"Football: a form of team game played in North America with an oval ball on a field marked out as a gridiron."
A very basic definition of a game that means more than just eleven men on the field trying to score seven points.
Football in North America, the United States mainly, has been something that has brought people together since the early 1900s. College football, NFL football, it has a long and eventful history.
Football for most is not merely just a game, but something to bring people together or something to beat your annoying friend who gloats about their team on fantasy for the first time in years. It can bring torn or destroyed communities together. It can calm a storm between two people, hell it can even give a town or city or community hope for something better. New Orleans is a prime example of this. One year after Hurricane Katrina, the city finally could re-open the Super Dome and won the first game. It gave hope to the hurt community of New Orleans. It gave them hope that there is a light at the end of the tunnel. It brought them together.
You see this in more than just the NFL, in colleges and universities, as well as high schools, across the country. My high school, Bonny Eagle in a little town in southern Maine, came together on Friday nights. No matter what was going on – if you were in the band, just getting back from your own cross country meet or field hockey game – you ended up watching it. Though I was not a water girl or a cheerleader, I tried to go to every single game so I could watch our hometown heroes. Football for me isn't just a game you can watch Thursday through Monday. For me, it's a passion.
I have been a fan of the game my whole life, not that my family gave me much of a choice. But it was the best thing I could ever have been introduced to.
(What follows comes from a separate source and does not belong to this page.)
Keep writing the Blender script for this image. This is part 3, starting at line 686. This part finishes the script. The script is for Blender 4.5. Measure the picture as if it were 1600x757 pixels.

My family, mostly my mom's side, are Packer fans... Granted my great uncle played under Lombardi in the 1960's. I have been a New York Giants fan since I was just a little girl, my dad and I ended up watching a game they were playing and I liked the uniforms. That was all it took.
Since then, my knowledge and passion for it grows with me. I love talking stats, history of teams and rivalries and listening to the post game interviews. I love spending my weekends watching football. I have also been criticized because I am a female who loves the game. I have heard that I am just "trying too hard to fit in with the boys," that I, "trying too hard to impress boys so they can like me" or "my dad is the only reason why I know anything" and countless others. Never in my life has my dad influenced me in football. By trade, he is a San Francisco fan, but also follows the Chargers and the Falcons. I don't have the deep-seated passion I do to "impress boys," that's just the saddest thing I've ever heard. To me, it makes me legitimately happy. Even if it's only on for a few months, it's the most wonderful time of the year.
Even if people don't understand the love, or maybe the team(s) you are a fan of aren't having their best season (I call these rebuilding years), football is more than just a game. To me, football is a passion.